Ma come è approdato all'arte pura, da lui tuttavia definita hobby? «Da sempre ho desiderato intagliare e scolpire il legno... anche se ho lavorato con altri materiali, come pietra tenera e onice», risponde Mazzega. Per i lettori, c'è da aggiungere che nelle grandi foreste dell'ovest canadese e dell'Alaska il legno abbonda (è una delle principali risorse) e qui eccelle la ricca tradizione e continuità artistica della West Coast Art, originale espressione dei nativi, creatori di fantasiosi pali totemici e di maschere cerimoniali, di gioielli e di altri oggetti finemente decorati con motivi di profondo e spesso misterioso simbolismo.
«Ma io non volevo fare orsi e totem» - prosegue Mazzega con un lampo di furbizia - «perciò mi sono ispirato ad oggetti della quotidianità , al semplice vestiario mio, di mia moglie, delle figlie. Perché non una giacca, una maglietta, una cravatta?». La prima scultura del suo nuovo periodo creativo è stata una giacca da uomo ricavata da un blocco unico di cedro giallo: due mesi di lavoro e primo premio al Richmond Carver Show 1991. Altre opere sono seguite; i riconoscimenti sono aumentati. Ad una recente mostra organizzata dalla Richmond Art Gallery erano esposte trentasei sculture, eseguite nel corso degli ultimi otto anni: una più raffinata dell'altra nella scelta e nella lavorazione dei materiali e delle vernici, nell'accuratezza delle rifiniture, nell'originalità dell'interpretazione degli oggetti più banali, come strofinacci da cucina, guanti di gomma, indumenti intimi da uomo e da donna, berretti stropicciati.
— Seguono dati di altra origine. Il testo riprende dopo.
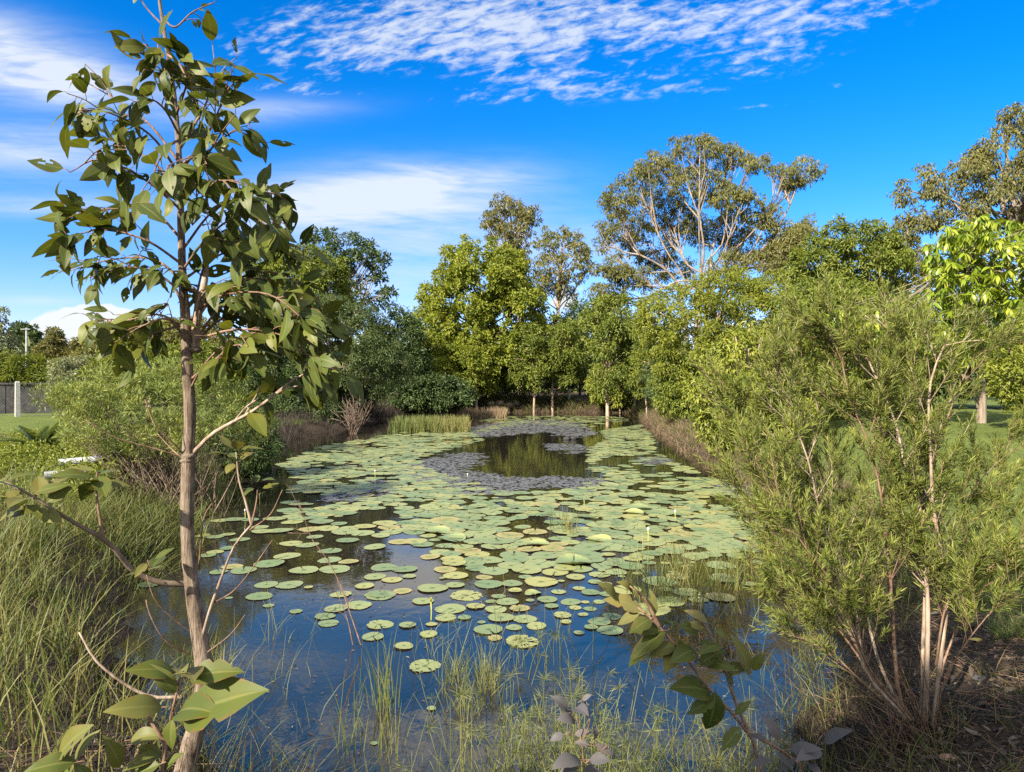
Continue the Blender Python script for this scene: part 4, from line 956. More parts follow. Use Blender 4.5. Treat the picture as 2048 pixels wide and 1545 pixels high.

Impiega legni di varia qualità e grana, come cedro giallo o rosso, quercia, pino, ma anche rari legni brasiliani. Sbozza, intaglia, smeriglia, adoperando con grande abilità gli attrezzi dello scultore ma anche quelli del dentista, come trapani più o meno sottili con i quali realizza particolari di incredibile minuzia, come i pizzi dei reggiseni, le asole e i bottoni di giacche e camicie, perfino le spiritose targhette col marchio di fabbrica: Tony Mazzega, la data, e poi magari Pure Canadian Wood - Size S («S» sta per Small su una camicia), oppure Vero cuoio - Made in Italy sulla suola di un paio di scarpe apparentemente usate.
L'illusione ottica è perfetta. Un paio di pantaloni piegati sullo schienale di una sedia sembrano pronti da indossare. Il montgomery da bambino appeso vicino alla giacca del papà è a disposizione per la passeggiata all'aria fresca. Ombrello, cappello e guanti hanno il calore dell'uso e dell'utilità . La biancheria stesa ad asciugare sembra muoversi al vento e lampeggiare al sole. Ma come fa quest'uomo a rendere eccezionali le cose ordinarie? L'arte evidentemente non ha né età né confini, non conosce ostacoli. E poi.... e poi c'è quella valigia così reale nel suo immaginario, così immaginaria nella sua realtà da riportarci indietro nel tempo, tanto è ricca di simbolismi. Chissà se Mazzega s'è ispirato a quella usata quarantadue anni fa per venire in Canada?